Quello che mi interessa è la riflessione sul il rischio di caricare questa dimensione “social-virtuale” di un peso eccesivo, di attribuirle forti aspettative di riconoscimento sociale, e di dedicarvi quindi tanto tempo e tante risorse mentali ed emotive. Ed è un rischio reale, tangibile, che può produrre condizionamenti pesanti nella nostra vita.
Per questo sto cercando di modulare meglio il mio rapporto con questo mezzo, di renderlo più leggero e distaccato, riportandolo in fondo alla sua funzione di utilità e di misurata gratificazione.


Enrico
Fabio ha detto…
Stasera ero in treno, stavo venendo qui in radio e riflettevo proprio sulla quantità e qualità di persone i cui contatti ho perso cancellandomi da Facebook.

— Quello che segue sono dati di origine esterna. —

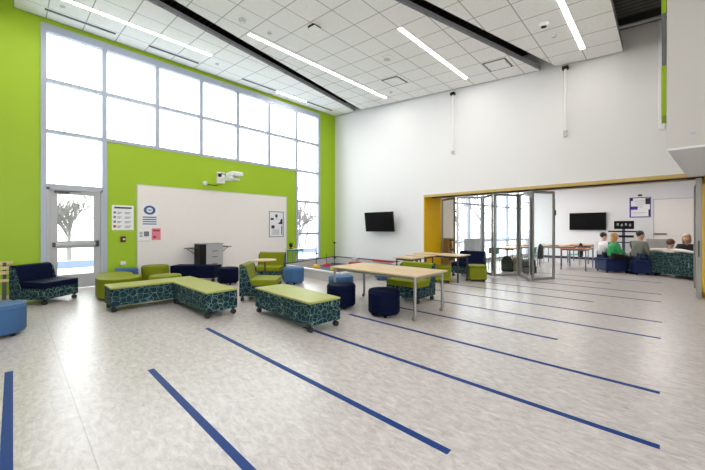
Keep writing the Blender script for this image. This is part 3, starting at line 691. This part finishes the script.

Mi sei venuto in mente anche tu Enrico, e mi sono consolato pensando che noi i contatti sono sicuro non li perderemo. Il tuo commento mi conforta in questa convinzione.

Leggerò sicuramente Internazionale di questa settimana, anche approfittando del fatto che sono in suolo italiano e quindi me lo posso procurare facilmente.

La pervasività dei social network confesso che mi spaventa. Forse non ha molto senso, ma scrivendo qui mi sento protetto, nei socialnetwork, invece, estremamente esposto.

Qui arriva un certo gruppo di persone e amici che si autoseleziona. In Facebook passano tutti, e se scrivo qualcosa, quando torno e leggo i commenti mi metto le mani nei capelli: battute che non fanno ridere, "like" dei quali farei molto volentieri a meno, ecc. Ragionamenti, pochissimi e affrettati.

La riflessione che dici l'ho un po' gia' fatta. A me piace la dimensione diaristica e distesa del blog e di Flickr.

Il resto è un nice to have, ma richiederebbe tempo che non ho.

Vediamoci presto Enrico, dalle nostre parti o tra le tue colline.